Monday, January 29, 2024

Henry’s Paper

One of the family treasures that Carolyn (Peters) Stucky shared is an agricultural workbook that Grandpa’s younger brother Henry created during the 1928–1929 school year, when he was in seventh grade. We will likely devote a number of posts to the information inside that school book, such as a description of Henry’s daily chores, a full accounting of the family’s machinery, and the like. However, that is not our interest at the moment.

Several nights ago when I opened the workbook to explore its contents, I noticed one sheet (pages 3 and 4, to be exact) of a German newspaper tucked inside. The first article that caught my eye was titled “Helsinki, die Stadt am Meere” (Helsinki, the city on the sea). To the left of that article was another: “Dr. Jekyll und Mr. Hyde: Die Geistesverwirrung des englischen Bürgertums” (Dr. Jekyll and Mr. Hyde: the mental confusion of the English middle class [or bourgeoisie]).


The date on the paper (upper right) was intriguing: 10 February 1944. Why would Henry have kept a paper from that date? I glanced quickly through the rest of the articles but did not see anything that might relate to him personally. Now I was really curious: Why this newspaper on this date?

The search took a turn toward the dark side when I learned that the paper, the Völkischer Beobachter (National Observer [upper left]), was the official newspaper of the Nazi Party between 1920 and 1945. Why would Henry, who was married to a Jewish woman, have kept a Nazi newspaper among his treasured items?

Looking again at the date of the paper, it suddenly became clear: on 10 February 1944, Henry, Bea, and Lois Gunden were still being detained in the Baden-Baden hotel, under the watchful eye of the Gestapo; they were released a little more than a month later, on 15 March.

Although we can never know for certain, it is reasonable to think that Henry received the newspaper from his Nazi captors. The Völkischer Beobachter, whose purpose was to propagandize on behalf of the Nazi Party, would no doubt have been freely shared with the prisoners, as a means of impressing them with accounts of Nazi success and discouraging them with stories about Allied setbacks. Henry, it seems, kept the newspaper as a souvenir of his experience, a tangible reminder that he had survived the year-long ordeal.

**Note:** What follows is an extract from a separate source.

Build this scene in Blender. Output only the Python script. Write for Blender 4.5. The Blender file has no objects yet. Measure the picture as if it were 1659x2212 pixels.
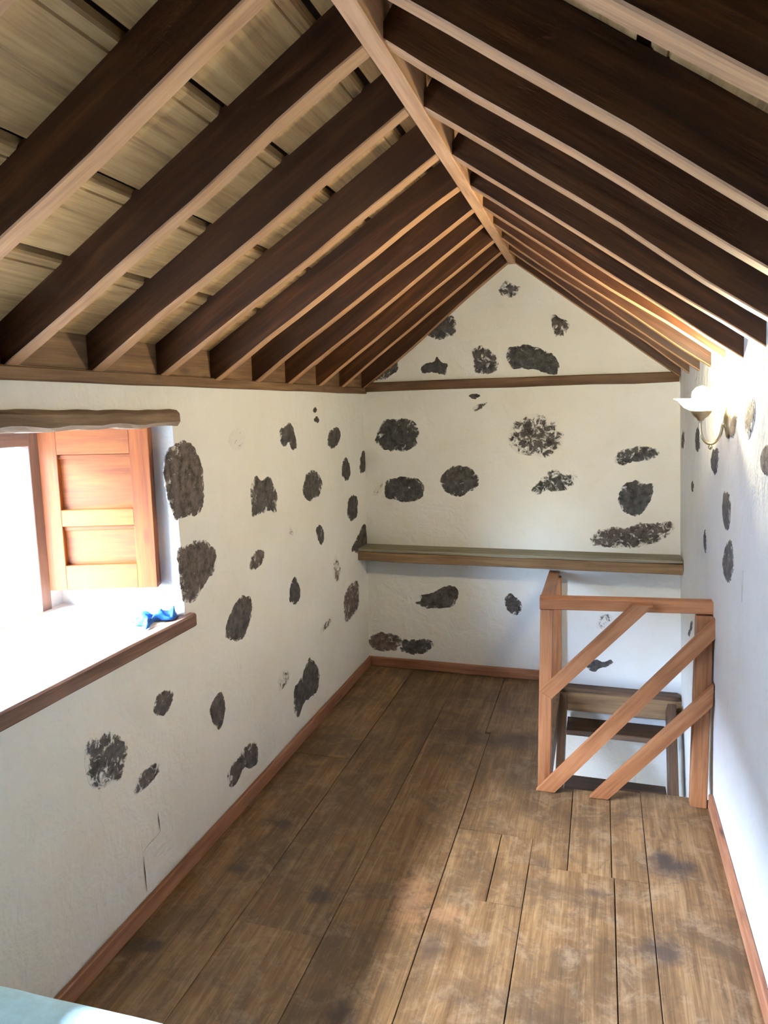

If this explanation of the paper’s provenance and significance to Henry is correct, then we have another piece, another object, from our family history connecting us to Henry and, beyond that, to his internment by the Nazis. History, I think, is most meaningful when it resembles that school-time activity called Show and Tell. Likewise, our family history is richest when we do not tell stories in the abstract but rather show the objects that our forebears treasured and recount the story of those items’ significance. So it is that we can now say: this is the newspaper that Henry read during his internment by the Nazi regime, the paper that he carried with him when he was released on 15 March 1944.